Your job is to retype all of the data word for word, leaving every image out.

**DATA SEGMENT**.
☆ ☆ ☆

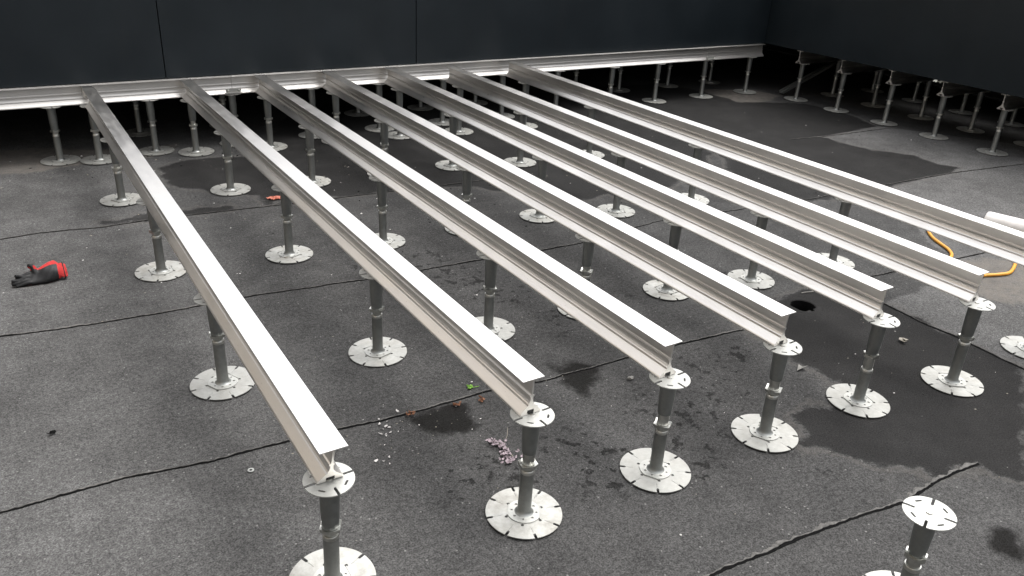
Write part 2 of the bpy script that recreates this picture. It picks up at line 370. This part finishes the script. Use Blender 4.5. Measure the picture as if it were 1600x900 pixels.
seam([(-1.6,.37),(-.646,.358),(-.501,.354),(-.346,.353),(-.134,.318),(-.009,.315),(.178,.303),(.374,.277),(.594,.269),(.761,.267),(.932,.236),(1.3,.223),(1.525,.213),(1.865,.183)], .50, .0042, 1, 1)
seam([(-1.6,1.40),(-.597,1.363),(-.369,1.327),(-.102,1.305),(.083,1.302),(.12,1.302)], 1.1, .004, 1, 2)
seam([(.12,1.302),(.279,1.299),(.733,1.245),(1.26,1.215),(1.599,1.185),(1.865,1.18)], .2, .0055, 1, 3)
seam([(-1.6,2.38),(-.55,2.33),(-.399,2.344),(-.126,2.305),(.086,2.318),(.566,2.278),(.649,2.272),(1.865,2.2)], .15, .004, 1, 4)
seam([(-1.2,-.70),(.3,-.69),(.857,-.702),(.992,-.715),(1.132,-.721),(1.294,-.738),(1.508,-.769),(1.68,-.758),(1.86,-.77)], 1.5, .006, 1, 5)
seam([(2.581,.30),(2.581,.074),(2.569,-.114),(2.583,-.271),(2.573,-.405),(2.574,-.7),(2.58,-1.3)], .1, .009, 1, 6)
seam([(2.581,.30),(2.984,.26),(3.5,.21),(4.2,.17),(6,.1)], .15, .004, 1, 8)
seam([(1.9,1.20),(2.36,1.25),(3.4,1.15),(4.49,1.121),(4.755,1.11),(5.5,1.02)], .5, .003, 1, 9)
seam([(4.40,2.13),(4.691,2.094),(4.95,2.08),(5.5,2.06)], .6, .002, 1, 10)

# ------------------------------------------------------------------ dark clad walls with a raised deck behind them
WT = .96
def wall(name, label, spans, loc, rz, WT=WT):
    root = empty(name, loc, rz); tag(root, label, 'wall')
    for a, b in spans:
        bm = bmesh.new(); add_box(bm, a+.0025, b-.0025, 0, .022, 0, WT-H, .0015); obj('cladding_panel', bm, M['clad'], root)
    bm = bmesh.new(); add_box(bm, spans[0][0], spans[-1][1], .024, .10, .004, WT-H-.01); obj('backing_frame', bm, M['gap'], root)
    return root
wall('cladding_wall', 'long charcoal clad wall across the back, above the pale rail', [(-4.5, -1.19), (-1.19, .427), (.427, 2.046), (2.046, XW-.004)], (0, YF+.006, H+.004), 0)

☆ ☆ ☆

**EXERCISE OUTPUT**.
Write part 2 of the bpy script that recreates this picture. It picks up at line 370. This part finishes the script. Use Blender 4.5. Measure the picture as if it were 1600x900 pixels.
seam([(-1.6,.37),(-.646,.358),(-.501,.354),(-.346,.353),(-.134,.318),(-.009,.315),(.178,.303),(.374,.277),(.594,.269),(.761,.267),(.932,.236),(1.3,.223),(1.525,.213),(1.865,.183)], .50, .0042, 1, 1)
seam([(-1.6,1.40),(-.597,1.363),(-.369,1.327),(-.102,1.305),(.083,1.302),(.12,1.302)], 1.1, .004, 1, 2)
seam([(.12,1.302),(.279,1.299),(.733,1.245),(1.26,1.215),(1.599,1.185),(1.865,1.18)], .2, .0055, 1, 3)
seam([(-1.6,2.38),(-.55,2.33),(-.399,2.344),(-.126,2.305),(.086,2.318),(.566,2.278),(.649,2.272),(1.865,2.2)], .15, .004, 1, 4)
seam([(-1.2,-.70),(.3,-.69),(.857,-.702),(.992,-.715),(1.132,-.721),(1.294,-.738),(1.508,-.769),(1.68,-.758),(1.86,-.77)], 1.5, .006, 1, 5)
seam([(2.581,.30),(2.581,.074),(2.569,-.114),(2.583,-.271),(2.573,-.405),(2.574,-.7),(2.58,-1.3)], .1, .009, 1, 6)
seam([(2.581,.30),(2.984,.26),(3.5,.21),(4.2,.17),(6,.1)], .15, .004, 1, 8)
seam([(1.9,1.20),(2.36,1.25),(3.4,1.15),(4.49,1.121),(4.755,1.11),(5.5,1.02)], .5, .003, 1, 9)
seam([(4.40,2.13),(4.691,2.094),(4.95,2.08),(5.5,2.06)], .6, .002, 1, 10)

# ------------------------------------------------------------------ dark clad walls with a raised deck behind them
WT = .96
def wall(name, label, spans, loc, rz, WT=WT):
    root = empty(name, loc, rz); tag(root, label, 'wall')
    for a, b in spans:
        bm = bmesh.new(); add_box(bm, a+.0025, b-.0025, 0, .022, 0, WT-H, .0015); obj('cladding_panel', bm, M['clad'], root)
    bm = bmesh.new(); add_box(bm, spans[0][0], spans[-1][1], .024, .10, .004, WT-H-.01); obj('backing_frame', bm, M['gap'], root)
    return root
wall('cladding_wall', 'long charcoal clad wall across the back, above the pale rail', [(-4.5, -1.19), (-1.19, .427), (.427, 2.046), (2.046, XW-.004)], (0, YF+.006, H+.004), 0)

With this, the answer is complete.